We’re in a tumultuous time in higher ed, so it’s as important as ever to keep facts straight about campus life and classroom culture. I’m happy to have had an opportunity to help with that effort—at least as much as one can in 200 tightly edited words—in the New York Times this weekend by giving some first-hand perspective on how undergraduates are taught at Columbia, where student protests have been especially contentious.
Ross Douthat recently argued that undergraduates at Columbia cultivate a “narrow list of outlets for [their] world-changing energy” through superficial, blinkered coursework in the school’s Core Curriculum. Amazingly, his column includes no accounts from flesh-and-blood instructors or students or … anyone. It’s instead built upon a glance at a reading list and an imagined method of indoctrination where students are compelled to agree with a course’s required texts.
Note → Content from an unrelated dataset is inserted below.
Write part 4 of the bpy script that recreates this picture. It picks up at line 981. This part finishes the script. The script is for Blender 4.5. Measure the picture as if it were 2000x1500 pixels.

I taught twenty semesters of Contemporary Civilzation (or “CC”) during my years at the Columbia Core, and my students were almost universally hard-working, independent-thinking, insightful, creative adults. They did not (and instructors did not), as Ross alleges, use the course as an opportunity to “simplify and flatten history” around the platitudes of contemporary political culture.
In Ross’s view, students in CC are brainwashed into marching in the streets for “decolonization” and “liberation” and “climate justice” and so on. Simply put, his view of undergraduate education is a fabrication—one I never encountered in Columbia’s Core. In my vast experience, students would use our authors as tools for interrogating the ideas of the twentieth and twenty-first centuries. For instance, they would regularly criticize Frantz Fanon’s call for anticolonial, revolutionary violence as an echo of earlier justifications for bloodshed. Some would see it as a new version of Plato’s arguments for infanticide in The Republic in the name of “justice”; or perhaps as a new version of Machiavelli’s apology for self-serving assassinations in The Prince in the name of virtù; or perhaps as a new version of European conquistadors’ slaughter of Mesoamericans in the name of “civilization”; or perhaps as a new version of Robespierre’s defense of executions during the French Revolution in the name of “equality.” The list goes on and on and on.
Of course, some students—perhaps building on the American Revolutionary documents we read together—would find something compelling in Fanon’s call to meet violence with violence and to use any means necessary for the goals of national liberation and autonomy. Those conversations entailed productive disagreements about when, why, and against whom violence is (ever) justified in the pursuit of desired political ends. Perhaps in light of our own increasingly violent politics in the US, we should all be considering these questions more urgently. But to maintain that undergraduates thoughtlessly parrot propaganda that has been ideologically curated for them by the faculty—it’s simply unmoored from reality.
In the same column, Ross asks why students aren’t reading books about the “technological or spiritual aspects of the present,” but if he had talked to just one CC instructor, he would have found that dozens teach Freud’s critiques of technological progress in “Civilization and Its Discontents.” If he had picked up the phone only once, he would have discovered that Hannah Arendt’s Origins of Totalitarianism was a required text in the previous iteration of the CC reading list. (Hardly a monolith of “progressive preoccupations,” that reading list also included Carl Schmitt!) Over and above its fundamental mischaracterization of how undergraduate seminars are run, the column is based on sloppy reporting.
As someone who teaches occasional classes at Yale, which draws from a similar student population, Ross certainly grasps that Columbia’s undergraduates are—by and large—sharp, intellectually honest grown-ups. They are not indoctrinated political operatives as they are regularly portrayed in the media. Instead of pushing bad-faith caricatures of people like his students and colleagues in New Haven, he should entertain the possibility that it’s his views that have been simplified and flattened around the unhistorical preoccupations of his own political wing.